Central to the book are the lives, narratives and perspectives on the family life of members of different generations and occupations. Thus, we learn about Gabriel and Jonas, born into the family then living in northern Ghana and southern Burkina Faso around the turn of the twentieth century. While labour migration to southern Ghana in the 1920s and 1930s offered members of their generation the chance to assert their independence and see the world for themselves, most migration was seasonal and on return these men spent their lives close to the fathers and elders who controlled cattle and farmwork. But we also encounter their near-contemporary Anselmy, by his own reckoning the family’s earliest convert to Christianity, whose work as a catechist, civil servant and politician allowed him and his wife Catherine to live at some distance from the extended family and to invest significant resources in the education of their children. The close, though occasionally prickly, relationships between Anselmy and his rural relatives, and the fact that the educational success of Anselmy and Catherine’s children has enabled them to take on a central role in family politics, challenges conventional understandings of family life as a distinct form of social practice. The authors show that, in the context of family life, differences between nuclear and extended families – and, by extension, between ostensibly modern and traditional forms of social life – are malleable and historically contingent.

Unlike their fathers and parents, the members of the next generation of family members often played down the contrast between rural family tradition and their urban or cosmopolitan experiences. When the mostly Christian and urban-based family members visited their ancestors’ settlements and the family shrine in 2016, the non-Christian family priest assured them that this was compatible with Christianity. Similar dispositions are shared by urban and Christian family members.
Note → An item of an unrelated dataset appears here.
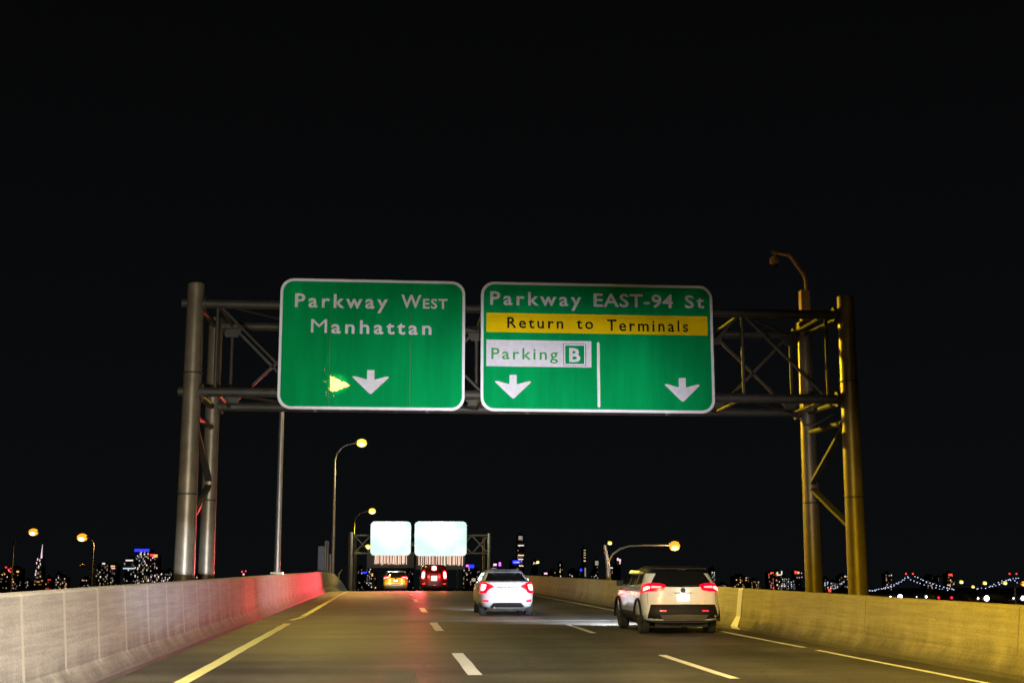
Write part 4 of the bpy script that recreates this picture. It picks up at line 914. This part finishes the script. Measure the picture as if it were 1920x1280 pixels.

When Anselmy’s son Paul was made a bishop, he chose an episcopal crest that seemed to many observers to refer to the family’s pre-Christian spirituality. His contemporary, Sebastian, a retired academic and civil servant now living in Accra, conveys information about family traditions and experiences to the younger relatives he hosts and supports. Many of the films produced by their younger relative Stanislas (Stan) reflect a growing urban nostalgia for ‘ancestral traditions’. The shift of perspectives within the family offers a distinct assessment of the social and religious transformations of the twentieth and twenty-first centuries. At the same time, these representations are underpinned by highly individual and sometimes contradictory narratives about the past. This suggests that family does not necessarily provide an enduring positionality or perspectivity, but rather locates individuals in ongoing debates about the past that generate and reproduce a multiplicity of perspectives.
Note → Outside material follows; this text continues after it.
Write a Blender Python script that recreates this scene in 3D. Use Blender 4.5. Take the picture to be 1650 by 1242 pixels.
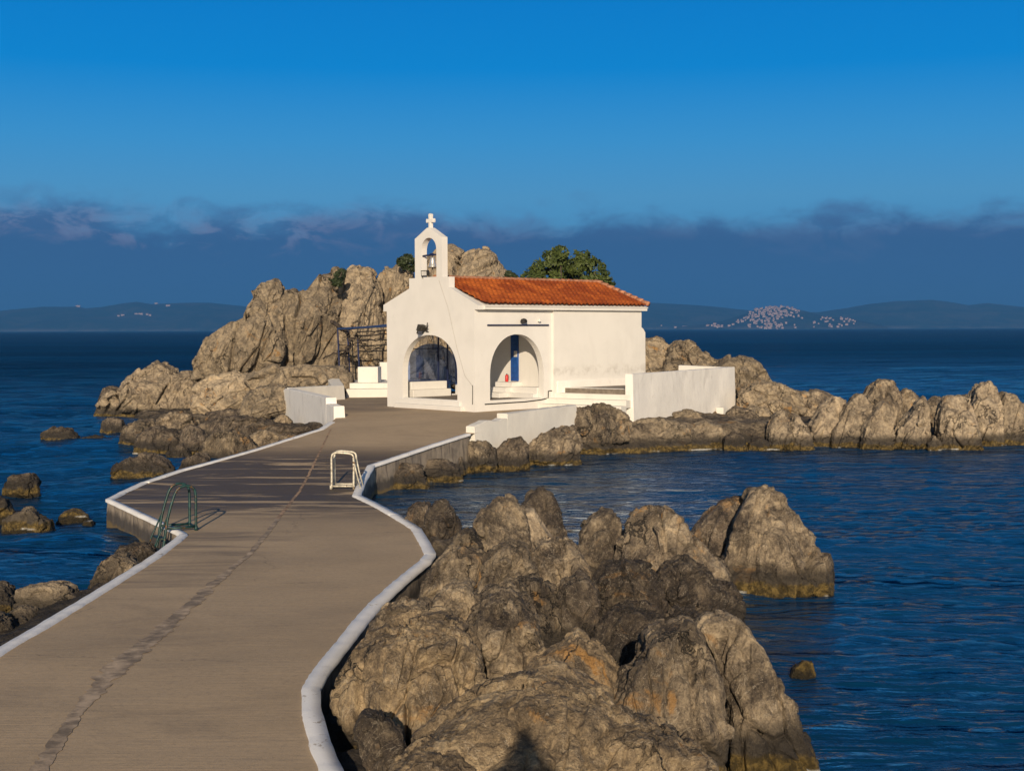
import bpy, bmesh, math, random
import numpy as np
from mathutils import Vector, Matrix
from mathutils.geometry import tessellate_polygon

for o in list(bpy.data.objects):
    bpy.data.objects.remove(o)
sc = bpy.context.scene
COL = sc.collection
R = math.radians

# ------------------------------------------------------------------ camera, sky, sun, exposure
CAM_Z = 4.6
FPX = 2200.0                       # focal length in photograph pixels (1650 wide)
PITCH = math.atan((621 - 530.6) / FPX)
ROLL = -0.0033
cam_d = bpy.data.cameras.new('camera')
cam_d.sensor_width = 36.0
cam_d.lens = FPX * 36.0 / 1650.0
cam_d.clip_start = 0.05
cam_d.clip_end = 60000
cam = bpy.data.objects.new('camera', cam_d)
COL.objects.link(cam)
CAM_M = Matrix.Rotation(math.pi / 2 - PITCH, 4, 'X') @ Matrix.Rotation(ROLL, 4, 'Z')
cam.matrix_world = Matrix.Translation((0, 0, CAM_Z)) @ CAM_M
sc.camera = cam

SUN_EL = R(16.8)
SUN_AZ_OFF = R(0.5)                # light travels very slightly to the right of the view axis
sun_d = bpy.data.lights.new('sun', 'SUN')
sun_d.energy = 5.0
sun_d.angle = R(0.5)
sun_d.color = (1.0, 0.82, 0.60)
sun = bpy.data.objects.new('sun', sun_d)
COL.objects.link(sun)
trav = Vector((math.sin(SUN_AZ_OFF) * math.cos(SUN_EL), math.cos(SUN_AZ_OFF) * math.cos(SUN_EL), -math.sin(SUN_EL)))
sun.rotation_euler = trav.to_track_quat('-Z', 'Y').to_euler()
sun.location = (-3, -30, 20)

sc.view_settings.view_transform = 'Standard'
sc.view_settings.look = 'None'
sc.view_settings.exposure = 0.0
sc.view_settings.gamma = 1.0

# ---- node helpers
class NT:
    def __init__(s, tree):
        s.t = tree
        s.L = tree.links
    def n(s, typ, **kw):
        nd = s.t.nodes.new(typ)
        for k, v in kw.items():
            if k.startswith('i_'):
                key = k[2:]
                nd.inputs[int(key) if key.isdigit() else key].default_value = v
            else:
                setattr(nd, k, v)
        return nd
    def link(s, a, b):
        s.L.new(a, b)
    def val(s, sock, v):
        if isinstance(v, bpy.types.NodeSocket):
            s.link(v, sock)
        else:
            sock.default_value = v
    def math(s, op, a, b=None, c=None, clamp=False):
        nd = s.t.nodes.new('ShaderNodeMath')
        nd.operation = op
        nd.use_clamp = clamp
        s.val(nd.inputs[0], a)
        if b is not None: s.val(nd.inputs[1], b)
        if c is not None: s.val(nd.inputs[2], c)
        return nd.outputs[0]
    def sstep(s, x, lo, hi, a=0.0, b=1.0):
        nd = s.t.nodes.new('ShaderNodeMapRange')
        nd.interpolation_type = 'SMOOTHSTEP'
        s.val(nd.inputs['Value'], x)
        s.val(nd.inputs['From Min'], lo)
        s.val(nd.inputs['From Max'], hi)
        s.val(nd.inputs['To Min'], a)
        s.val(nd.inputs['To Max'], b)
        return nd.outputs['Result']
    def mix(s, fac, a, b, blend='MIX'):
        nd = s.t.nodes.new('ShaderNodeMix')
        nd.data_type = 'RGBA'
        nd.blend_type = blend
        s.val(nd.inputs[0], fac)
        for sock, v in ((nd.inputs[6], a), (nd.inputs[7], b)):
            if isinstance(v, tuple) and len(v) == 3: v = v + (1.0,)
            s.val(sock, v)
        return nd.outputs[2]
    def noise(s, vec, scale, detail=5, rough=0.55, dist=0.0, out='Fac'):
        nd = s.t.nodes.new('ShaderNodeTexNoise')
        if vec is not None: s.link(vec, nd.inputs['Vector'])
        nd.inputs['Scale'].default_value = scale
        nd.inputs['Detail'].default_value = detail
        nd.inputs['Roughness'].default_value = rough
        nd.inputs['Distortion'].default_value = dist
        return nd.outputs[out]
    def mapping(s, vec, scale=(1, 1, 1), rot=(0, 0, 0), loc=(0, 0, 0)):
        nd = s.t.nodes.new('ShaderNodeMapping')
        s.link(vec, nd.inputs[0])
        nd.inputs['Scale'].default_value = scale
        nd.inputs['Rotation'].default_value = rot
        nd.inputs['Location'].default_value = loc
        return nd.outputs[0]
    def ramp(s, fac, stops, interp='LINEAR'):
        nd = s.t.nodes.new('ShaderNodeValToRGB')
        cr = nd.color_ramp
        cr.interpolation = interp
        while len(cr.elements) < len(stops): cr.elements.new(0.5)
        for e, (p, c) in zip(cr.elements, stops):
            e.position = p
            e.color = tuple(c) + (1.0,) if len(c) == 3 else c
        s.val(nd.inputs[0], fac)
        return nd.outputs[0]
    def bump(s, height, strength, distance, normal=None):
        nd = s.t.nodes.new('ShaderNodeBump')
        nd.inputs['Strength'].default_value = strength
        nd.inputs['Distance'].default_value = distance
        s.val(nd.inputs['Height'], height)
        if normal is not None: s.link(normal, nd.inputs['Normal'])
        return nd.outputs[0]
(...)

Finally, the book highlights that, as in many patrilineal societies, family history seems to be primarily attached to its male members. This point is illustrated by the fact that the book focuses largely on the male ancestors and members of the family, although views appear to have changed in recent decades. The acknowledgement of Catherine, Anselmy’s wife, as ‘a progressive matriarch’ in her 2010 funeral programme points to the growing recognition of women in the context of family memory. Among the next generation, the family’s singer and cultural organizer Mamili also draws strongly on Christian ideas and ideals. In a slightly different vein, the active participation of daughters and wives, as well as northern Ghanaian family friends, in the family gatherings at Sebastian’s villa suggests that, in the urban context of Accra, family belonging is less dependent on patrilineal descent and more open to female agency, affiliation and cultural celebration. However, it remains unclear whether these changes will transform the imagination of family (again). When the idea for a family reunion was first embraced by the group from Accra, its members started to plan a homecoming event; however, the plan was rejected by family elders, who felt that they had not been properly consulted. Other family members then organized a different homecoming celebration that foregrounded more traditional forms of belonging.

The book’s last chapter appropriately focuses on the ‘unfinished business’ associated with the production of this family history, and in particular the authors’ desire to promote unity among their relatives. This last point is the reason many of the book’s genealogical questions remain open, but it undoubtedly also influenced the decision not to foreground debates about gender or about the different cultural and racial identities of the authors and fellow family members. I very much hope that the authors will explore these questions in a different context. For now, however, they are to be congratulated for a book that both showcases how family history illuminates the social history of Ghana and celebrates the achievements of a distinctive and yet in many ways exemplary family.